An auto-collimation imaging spectrometer is designed, and its structure is shown in Fig. 10. The light beam enters the slit through the telescopic system, and the light emitted from the slit is reflected by the plane mirror to avoid the difficult system layout. The collimator group collimates the light beam, the plane reflection grating is diffracted by the straight light, and the diffracted light passes through the mirror group again for focusing imaging and finally reaches the detector. The groove density of grating is 900 lp/mm and the diffraction order is 1. The working band is 1610-1640 nm, the spectral resolution is 0.1 nm, and the spectral sampling is 0.05 nm. The system design indicators are shown in Table 1. The design results show that the imaging quality meets the requirements.
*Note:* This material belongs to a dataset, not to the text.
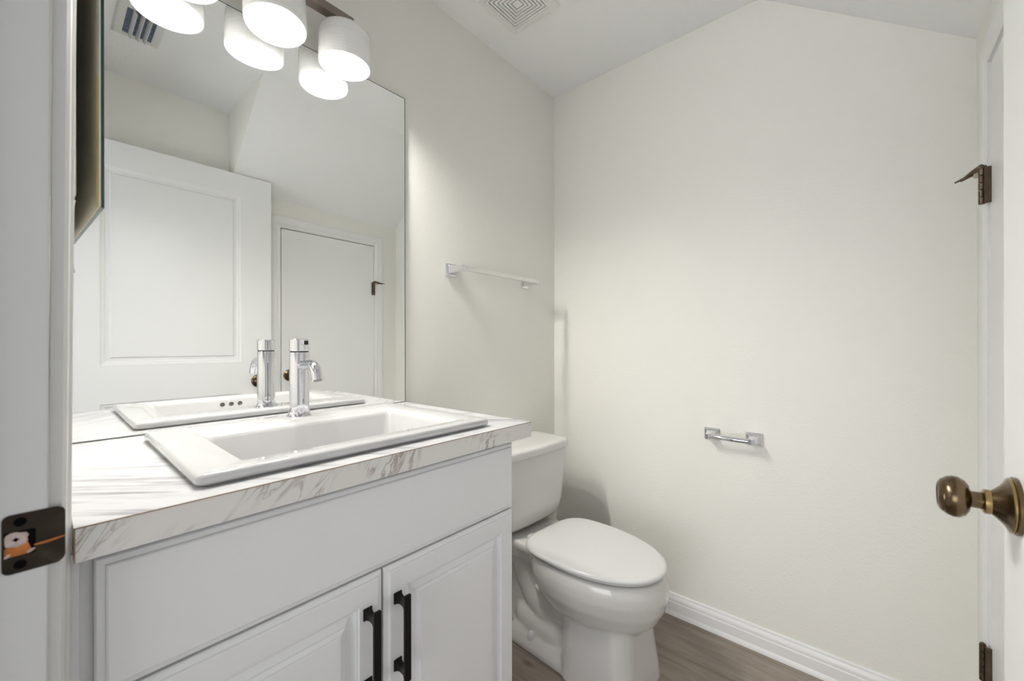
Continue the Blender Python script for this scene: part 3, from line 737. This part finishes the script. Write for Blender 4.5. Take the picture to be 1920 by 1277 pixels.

Under the Nyquist frequency of 20 lp/mm, the modulation transfer function (MTF) is better than 0.8, the full field mean square root radius (RMS) is less than 7 μms, and the spectral resolution is better than 0.1 nm, with optical system size better than 460 mm×150 mm×150 mm. Finally, the tolerance analysis of the system is carried out to ensure its feasibility in practical applications. The tolerance MTF is shown in Fig. 13, and the tolerance analysis results are shown in Table 2. The MTF of more than 80% probability value of the whole system is greater than 0.7, and that of more than 99% probability value is greater than 0.58, which meets the practical application requirements of the system.

Light and small atmospheric monitoring loads are more suitable for small carrying platforms and reduce the overall system development cost. We adopt the self-collimating structure to realize the miniaturization design of the system. Based on the grating equation in vector form, the initial structure parameters satisfying the conditions of high spectral resolution and reasonable layout of the system are obtained by deducing its initial structure. Independent design and comprehensive optimization methods are adopted to optimize the whole system and ensure the high imaging quality of the independent system to further improve the imaging quality of the whole system. Finally, the F-number of the light and small short-wave infrared auto-collimation hyperspectral imaging system is less than 3 when the working band is 1610-1640 nm. When the cut-off frequency is 20 lp/mm, MTF is better than 0.8, RMS of each band in each field of view is less than 7 μm, and spectral resolution is better than 0.1 nm, with spectral sampling of 0.05 nm/pixel and the overall size better than 460 mm×150 mm×150 mm, all of which meet the design requirements. We provide a design scheme for light and small imaging spectrometers, and also further basic guarantee and technical support for the future development of miniaturized carrying platforms.